Roblox (RBLX -0.80%) has emerged as a compelling stock market comeback story. After a period of sluggish performance, the gaming platform's growth has reaccelerated, achieving a record number of worldwide users. Still, even with the stock trading at a 52-week high at the time of this writing, shares remain 60% below their November 2021 peak.

The good news is that there are plenty of reasons to expect the rally to continue into 2025 and beyond. Here's why.

A fantastic growth stock

More than simply a video game, Roblox combines social interaction with user-created content and community development. The company features a unique business model that generates revenue through the "Robux" virtual currency, a marketplace for digital items, subscriptions, and even advertisements. Its ability to keep users engaged and spending regularly within the ecosystem is the growth driver. The latest operating results have been impressive.

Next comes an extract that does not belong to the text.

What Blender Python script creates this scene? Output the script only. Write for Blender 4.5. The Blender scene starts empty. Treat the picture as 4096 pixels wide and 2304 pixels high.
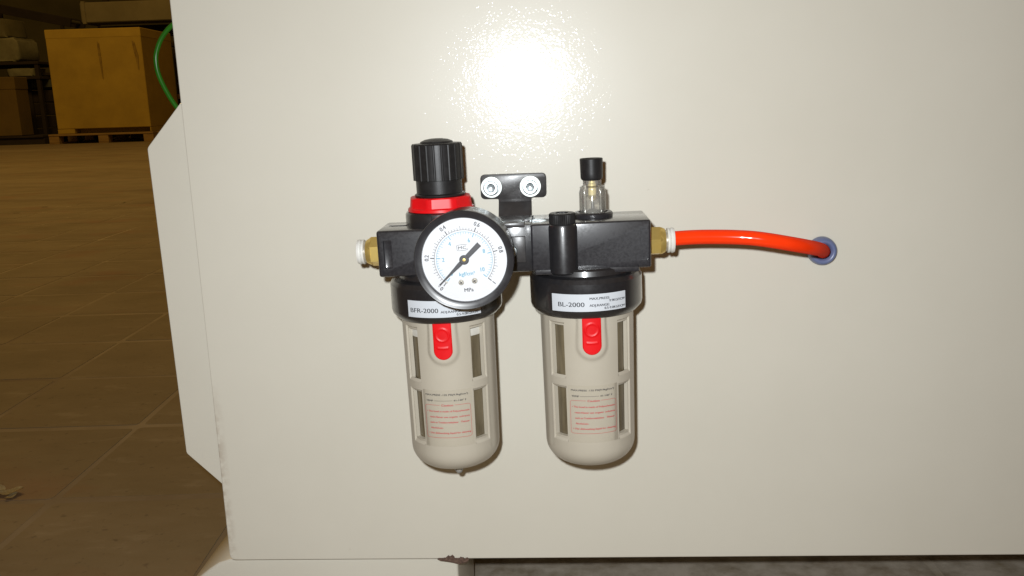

In the third quarter, Roblox hit multiple operating records, starting with its daily active users (DAUs), which climbed by 27% year over year 88.9 million, its highest growth rate since 2021. Similarly, bookings -- an important measure of how much money users are spending on the platform -- increased by 34%, well above the 20% growth rate in Q3 2023.

Metric Q4 2022 Q3 2023 Q3 2024
DAUs (in millions) 58.8 70.2 88.9
DAUs growth (YOY) 24% 20% 27%
Bookings (in millions) $702 $840 $1,129
Bookings growth (YOY) 10% 20% 34%

Source: Roblox. YOY = Year over year

On average, users are spending more hours and more money on the platform than ever before. One driver of those trends has been the expanded availability of Roblox on console platforms, including its launch on the Sony PlayStation system late last year.

As revenue reached $919 million, up 29% from last year, the momentum has translated into an improving financial position. While Roblox is still not profitable, its free cash flow has turned positive, and there are expectations for narrowing losses as the company works to control costs.

Management is projecting confidence, hiking its revenue growth guidance and its target for adjusted earnings before interest, taxes, depreciation, and amortization (EBITDA). The takeaway is that Roblox is entering 2025 on a strong note.

Metric 2023 2024 (Estimate)
Revenue (in billions) $2.799 $3.549 to $3.574
Revenue growth  (YOY) 26% 27% to 28%
Adjusted EBITDA (in millions) ($171) $125 to $145

Source: Roblox. YOY = Year over year.

A catalyst into 2025

Beyond the headline numbers, there's a lot to like about Roblox as a potential investment. With nearly 40% of its users under the age of 13, the company enjoys distinct exposure to members of Gen Z, who are highly active online media consumers. The opportunity for Roblox is to retain this cohort of users as they grow up with an evolving number of experiences within the platform.

The upside for the stock is that the trends may still be in the early stages of a global expansion. An important development for the company was its recent announcement that users can receive 25% more Robux by purchasing virtual currency directly from the Roblox website or gift cards. This offer incentivizes gamers to skip third-party app stores run by companies like Apple and Alphabet that take fees on such sales.

Depending on the program's success, the initiative could boost Roblox's top-line growth and financial margins over the next several quarters as a catalyst for shares to rally higher.

Group of three young people seated on a couch.

Image source: Getty Images.

Final thoughts

Ultimately, 2025 will be a critical year for Roblox in its efforts to reach sustainable profitability. I'm bullish, and see a good chance its stock price will be higher by this time next year. That said, with the company still operating at a loss and shares trading at a price-to-sales ratio of 8, Roblox will likely remain volatile and sensitive to changing growth expectations.

For investors convinced of a bright future for digital entertainment, Roblox is well-positioned to deliver strong shareholder returns over the long run.